**What is asked:**
From the listing that follows, output everything exactly except the pictures.
(begin)
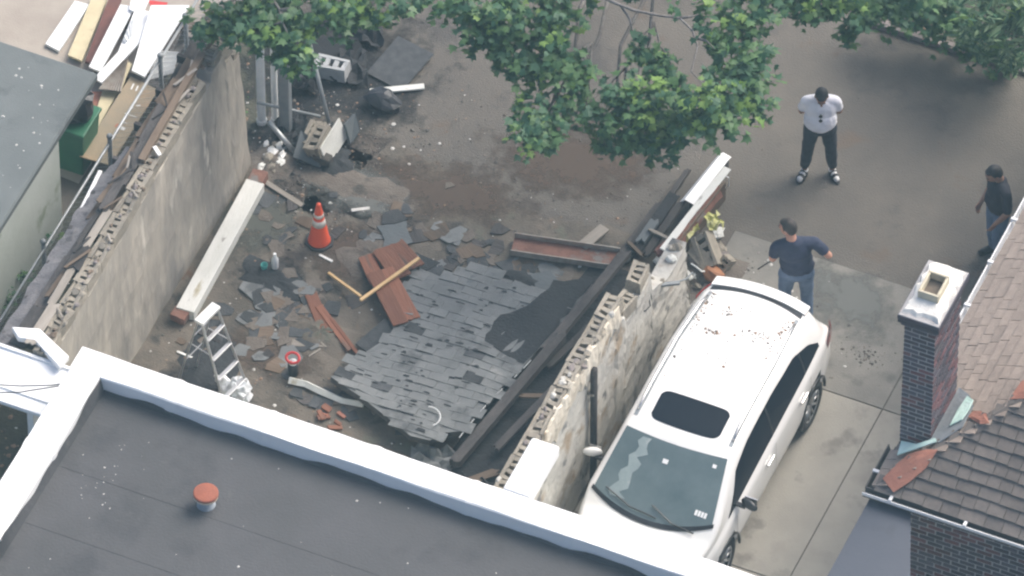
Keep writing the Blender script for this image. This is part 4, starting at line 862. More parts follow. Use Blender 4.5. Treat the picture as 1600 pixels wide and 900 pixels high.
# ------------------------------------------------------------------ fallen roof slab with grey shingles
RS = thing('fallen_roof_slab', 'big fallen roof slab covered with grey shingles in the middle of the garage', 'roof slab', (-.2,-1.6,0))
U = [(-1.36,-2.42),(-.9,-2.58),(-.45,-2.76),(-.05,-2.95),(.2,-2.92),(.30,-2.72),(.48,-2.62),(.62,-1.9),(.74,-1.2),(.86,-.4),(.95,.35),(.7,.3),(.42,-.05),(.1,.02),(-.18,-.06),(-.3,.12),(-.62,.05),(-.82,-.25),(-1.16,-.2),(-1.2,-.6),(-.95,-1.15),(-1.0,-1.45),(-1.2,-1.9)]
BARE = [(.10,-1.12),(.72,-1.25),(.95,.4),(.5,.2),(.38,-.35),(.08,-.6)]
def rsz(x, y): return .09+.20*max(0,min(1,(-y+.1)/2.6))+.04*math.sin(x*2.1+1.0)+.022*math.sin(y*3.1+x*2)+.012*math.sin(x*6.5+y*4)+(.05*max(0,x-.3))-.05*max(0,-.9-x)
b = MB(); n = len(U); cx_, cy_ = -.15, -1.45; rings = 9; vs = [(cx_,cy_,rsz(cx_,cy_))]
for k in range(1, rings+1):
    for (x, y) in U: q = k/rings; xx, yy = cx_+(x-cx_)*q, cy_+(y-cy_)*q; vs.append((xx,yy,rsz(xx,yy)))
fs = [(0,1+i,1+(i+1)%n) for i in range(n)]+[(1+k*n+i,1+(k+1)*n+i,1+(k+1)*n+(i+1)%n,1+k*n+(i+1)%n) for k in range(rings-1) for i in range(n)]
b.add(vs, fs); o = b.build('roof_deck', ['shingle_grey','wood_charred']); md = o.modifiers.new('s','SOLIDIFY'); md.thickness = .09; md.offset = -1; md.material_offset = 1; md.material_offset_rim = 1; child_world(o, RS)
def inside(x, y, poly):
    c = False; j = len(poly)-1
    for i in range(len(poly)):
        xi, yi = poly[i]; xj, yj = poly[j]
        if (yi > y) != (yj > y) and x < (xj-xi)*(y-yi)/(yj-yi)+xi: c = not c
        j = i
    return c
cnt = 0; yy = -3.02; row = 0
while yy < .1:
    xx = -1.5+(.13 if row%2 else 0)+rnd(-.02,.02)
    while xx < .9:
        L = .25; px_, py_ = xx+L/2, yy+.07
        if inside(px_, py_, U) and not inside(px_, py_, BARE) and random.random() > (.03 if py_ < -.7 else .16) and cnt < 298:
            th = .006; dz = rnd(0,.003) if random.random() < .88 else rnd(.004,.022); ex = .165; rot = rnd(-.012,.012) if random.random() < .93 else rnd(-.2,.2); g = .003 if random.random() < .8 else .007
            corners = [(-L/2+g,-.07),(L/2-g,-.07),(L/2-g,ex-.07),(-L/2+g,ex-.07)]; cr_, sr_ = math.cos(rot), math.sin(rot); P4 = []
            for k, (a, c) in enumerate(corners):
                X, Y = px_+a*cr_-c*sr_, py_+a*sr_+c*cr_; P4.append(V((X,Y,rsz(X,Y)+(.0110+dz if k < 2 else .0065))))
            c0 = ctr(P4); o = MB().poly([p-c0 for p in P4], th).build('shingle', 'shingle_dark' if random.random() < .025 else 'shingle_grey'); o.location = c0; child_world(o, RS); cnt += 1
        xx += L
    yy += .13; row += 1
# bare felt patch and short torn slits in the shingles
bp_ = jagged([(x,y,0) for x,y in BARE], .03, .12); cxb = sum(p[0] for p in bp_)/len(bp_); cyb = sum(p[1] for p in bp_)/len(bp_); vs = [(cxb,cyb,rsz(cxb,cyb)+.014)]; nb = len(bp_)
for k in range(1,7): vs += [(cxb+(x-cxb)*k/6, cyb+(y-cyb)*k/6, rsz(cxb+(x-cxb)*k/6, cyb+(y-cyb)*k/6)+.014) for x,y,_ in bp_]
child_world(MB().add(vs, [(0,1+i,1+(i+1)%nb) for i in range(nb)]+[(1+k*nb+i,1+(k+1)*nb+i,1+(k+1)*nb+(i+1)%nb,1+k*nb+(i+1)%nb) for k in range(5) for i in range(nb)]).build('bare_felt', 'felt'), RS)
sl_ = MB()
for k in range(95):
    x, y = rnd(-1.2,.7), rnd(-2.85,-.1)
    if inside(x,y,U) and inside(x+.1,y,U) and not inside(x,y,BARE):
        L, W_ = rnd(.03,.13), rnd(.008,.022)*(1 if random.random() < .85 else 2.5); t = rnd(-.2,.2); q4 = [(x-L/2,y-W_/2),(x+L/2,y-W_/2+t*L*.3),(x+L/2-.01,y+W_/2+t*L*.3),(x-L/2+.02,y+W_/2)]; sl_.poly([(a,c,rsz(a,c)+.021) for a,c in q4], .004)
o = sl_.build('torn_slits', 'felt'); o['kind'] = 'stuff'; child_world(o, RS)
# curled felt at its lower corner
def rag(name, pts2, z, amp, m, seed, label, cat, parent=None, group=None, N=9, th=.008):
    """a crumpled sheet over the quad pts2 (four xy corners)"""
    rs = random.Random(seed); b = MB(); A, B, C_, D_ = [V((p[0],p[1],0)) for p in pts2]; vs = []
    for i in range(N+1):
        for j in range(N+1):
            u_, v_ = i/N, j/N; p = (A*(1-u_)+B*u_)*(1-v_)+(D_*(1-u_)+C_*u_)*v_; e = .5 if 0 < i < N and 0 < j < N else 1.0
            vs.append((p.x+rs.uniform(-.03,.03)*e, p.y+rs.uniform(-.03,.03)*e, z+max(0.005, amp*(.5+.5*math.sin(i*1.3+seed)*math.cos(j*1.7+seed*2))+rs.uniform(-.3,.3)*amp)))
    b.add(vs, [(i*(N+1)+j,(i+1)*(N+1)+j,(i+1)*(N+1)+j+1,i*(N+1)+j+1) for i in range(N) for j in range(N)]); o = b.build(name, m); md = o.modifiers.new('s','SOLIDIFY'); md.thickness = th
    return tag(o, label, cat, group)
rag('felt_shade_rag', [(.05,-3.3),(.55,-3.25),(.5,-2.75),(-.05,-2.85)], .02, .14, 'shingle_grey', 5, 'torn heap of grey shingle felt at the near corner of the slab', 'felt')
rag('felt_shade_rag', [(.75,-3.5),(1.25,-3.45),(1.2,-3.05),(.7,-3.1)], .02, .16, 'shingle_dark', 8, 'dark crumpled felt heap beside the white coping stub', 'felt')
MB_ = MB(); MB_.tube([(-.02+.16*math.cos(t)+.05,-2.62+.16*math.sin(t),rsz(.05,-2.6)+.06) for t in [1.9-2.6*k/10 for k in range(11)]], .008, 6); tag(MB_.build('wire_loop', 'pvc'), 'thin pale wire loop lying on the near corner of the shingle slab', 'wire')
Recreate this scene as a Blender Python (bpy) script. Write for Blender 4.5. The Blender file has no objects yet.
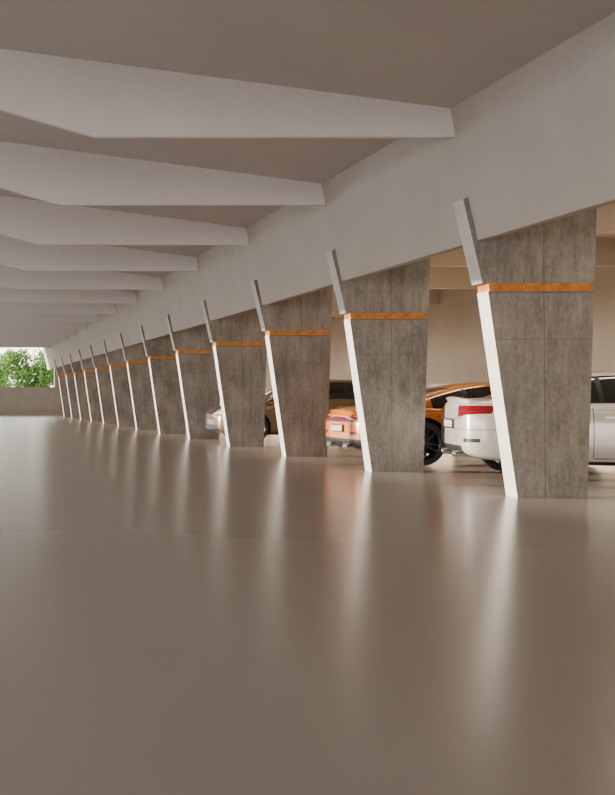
(end)
**Problem solution:**
Keep writing the Blender script for this image. This is part 4, starting at line 862. More parts follow. Use Blender 4.5. Treat the picture as 1600 pixels wide and 900 pixels high.
# ------------------------------------------------------------------ fallen roof slab with grey shingles
RS = thing('fallen_roof_slab', 'big fallen roof slab covered with grey shingles in the middle of the garage', 'roof slab', (-.2,-1.6,0))
U = [(-1.36,-2.42),(-.9,-2.58),(-.45,-2.76),(-.05,-2.95),(.2,-2.92),(.30,-2.72),(.48,-2.62),(.62,-1.9),(.74,-1.2),(.86,-.4),(.95,.35),(.7,.3),(.42,-.05),(.1,.02),(-.18,-.06),(-.3,.12),(-.62,.05),(-.82,-.25),(-1.16,-.2),(-1.2,-.6),(-.95,-1.15),(-1.0,-1.45),(-1.2,-1.9)]
BARE = [(.10,-1.12),(.72,-1.25),(.95,.4),(.5,.2),(.38,-.35),(.08,-.6)]
def rsz(x, y): return .09+.20*max(0,min(1,(-y+.1)/2.6))+.04*math.sin(x*2.1+1.0)+.022*math.sin(y*3.1+x*2)+.012*math.sin(x*6.5+y*4)+(.05*max(0,x-.3))-.05*max(0,-.9-x)
b = MB(); n = len(U); cx_, cy_ = -.15, -1.45; rings = 9; vs = [(cx_,cy_,rsz(cx_,cy_))]
for k in range(1, rings+1):
    for (x, y) in U: q = k/rings; xx, yy = cx_+(x-cx_)*q, cy_+(y-cy_)*q; vs.append((xx,yy,rsz(xx,yy)))
fs = [(0,1+i,1+(i+1)%n) for i in range(n)]+[(1+k*n+i,1+(k+1)*n+i,1+(k+1)*n+(i+1)%n,1+k*n+(i+1)%n) for k in range(rings-1) for i in range(n)]
b.add(vs, fs); o = b.build('roof_deck', ['shingle_grey','wood_charred']); md = o.modifiers.new('s','SOLIDIFY'); md.thickness = .09; md.offset = -1; md.material_offset = 1; md.material_offset_rim = 1; child_world(o, RS)
def inside(x, y, poly):
    c = False; j = len(poly)-1
    for i in range(len(poly)):
        xi, yi = poly[i]; xj, yj = poly[j]
        if (yi > y) != (yj > y) and x < (xj-xi)*(y-yi)/(yj-yi)+xi: c = not c
        j = i
    return c
cnt = 0; yy = -3.02; row = 0
while yy < .1:
    xx = -1.5+(.13 if row%2 else 0)+rnd(-.02,.02)
    while xx < .9:
        L = .25; px_, py_ = xx+L/2, yy+.07
        if inside(px_, py_, U) and not inside(px_, py_, BARE) and random.random() > (.03 if py_ < -.7 else .16) and cnt < 298:
            th = .006; dz = rnd(0,.003) if random.random() < .88 else rnd(.004,.022); ex = .165; rot = rnd(-.012,.012) if random.random() < .93 else rnd(-.2,.2); g = .003 if random.random() < .8 else .007
            corners = [(-L/2+g,-.07),(L/2-g,-.07),(L/2-g,ex-.07),(-L/2+g,ex-.07)]; cr_, sr_ = math.cos(rot), math.sin(rot); P4 = []
            for k, (a, c) in enumerate(corners):
                X, Y = px_+a*cr_-c*sr_, py_+a*sr_+c*cr_; P4.append(V((X,Y,rsz(X,Y)+(.0110+dz if k < 2 else .0065))))
            c0 = ctr(P4); o = MB().poly([p-c0 for p in P4], th).build('shingle', 'shingle_dark' if random.random() < .025 else 'shingle_grey'); o.location = c0; child_world(o, RS); cnt += 1
        xx += L
    yy += .13; row += 1
# bare felt patch and short torn slits in the shingles
bp_ = jagged([(x,y,0) for x,y in BARE], .03, .12); cxb = sum(p[0] for p in bp_)/len(bp_); cyb = sum(p[1] for p in bp_)/len(bp_); vs = [(cxb,cyb,rsz(cxb,cyb)+.014)]; nb = len(bp_)
for k in range(1,7): vs += [(cxb+(x-cxb)*k/6, cyb+(y-cyb)*k/6, rsz(cxb+(x-cxb)*k/6, cyb+(y-cyb)*k/6)+.014) for x,y,_ in bp_]
child_world(MB().add(vs, [(0,1+i,1+(i+1)%nb) for i in range(nb)]+[(1+k*nb+i,1+(k+1)*nb+i,1+(k+1)*nb+(i+1)%nb,1+k*nb+(i+1)%nb) for k in range(5) for i in range(nb)]).build('bare_felt', 'felt'), RS)
sl_ = MB()
for k in range(95):
    x, y = rnd(-1.2,.7), rnd(-2.85,-.1)
    if inside(x,y,U) and inside(x+.1,y,U) and not inside(x,y,BARE):
        L, W_ = rnd(.03,.13), rnd(.008,.022)*(1 if random.random() < .85 else 2.5); t = rnd(-.2,.2); q4 = [(x-L/2,y-W_/2),(x+L/2,y-W_/2+t*L*.3),(x+L/2-.01,y+W_/2+t*L*.3),(x-L/2+.02,y+W_/2)]; sl_.poly([(a,c,rsz(a,c)+.021) for a,c in q4], .004)
o = sl_.build('torn_slits', 'felt'); o['kind'] = 'stuff'; child_world(o, RS)
# curled felt at its lower corner
def rag(name, pts2, z, amp, m, seed, label, cat, parent=None, group=None, N=9, th=.008):
    """a crumpled sheet over the quad pts2 (four xy corners)"""
    rs = random.Random(seed); b = MB(); A, B, C_, D_ = [V((p[0],p[1],0)) for p in pts2]; vs = []
    for i in range(N+1):
        for j in range(N+1):
            u_, v_ = i/N, j/N; p = (A*(1-u_)+B*u_)*(1-v_)+(D_*(1-u_)+C_*u_)*v_; e = .5 if 0 < i < N and 0 < j < N else 1.0
            vs.append((p.x+rs.uniform(-.03,.03)*e, p.y+rs.uniform(-.03,.03)*e, z+max(0.005, amp*(.5+.5*math.sin(i*1.3+seed)*math.cos(j*1.7+seed*2))+rs.uniform(-.3,.3)*amp)))
    b.add(vs, [(i*(N+1)+j,(i+1)*(N+1)+j,(i+1)*(N+1)+j+1,i*(N+1)+j+1) for i in range(N) for j in range(N)]); o = b.build(name, m); md = o.modifiers.new('s','SOLIDIFY'); md.thickness = th
    return tag(o, label, cat, group)
rag('felt_shade_rag', [(.05,-3.3),(.55,-3.25),(.5,-2.75),(-.05,-2.85)], .02, .14, 'shingle_grey', 5, 'torn heap of grey shingle felt at the near corner of the slab', 'felt')
rag('felt_shade_rag', [(.75,-3.5),(1.25,-3.45),(1.2,-3.05),(.7,-3.1)], .02, .16, 'shingle_dark', 8, 'dark crumpled felt heap beside the white coping stub', 'felt')
MB_ = MB(); MB_.tube([(-.02+.16*math.cos(t)+.05,-2.62+.16*math.sin(t),rsz(.05,-2.6)+.06) for t in [1.9-2.6*k/10 for k in range(11)]], .008, 6); tag(MB_.build('wire_loop', 'pvc'), 'thin pale wire loop lying on the near corner of the shingle slab', 'wire')
Recreate this scene as a Blender Python (bpy) script. Write for Blender 4.5. The Blender file has no objects yet.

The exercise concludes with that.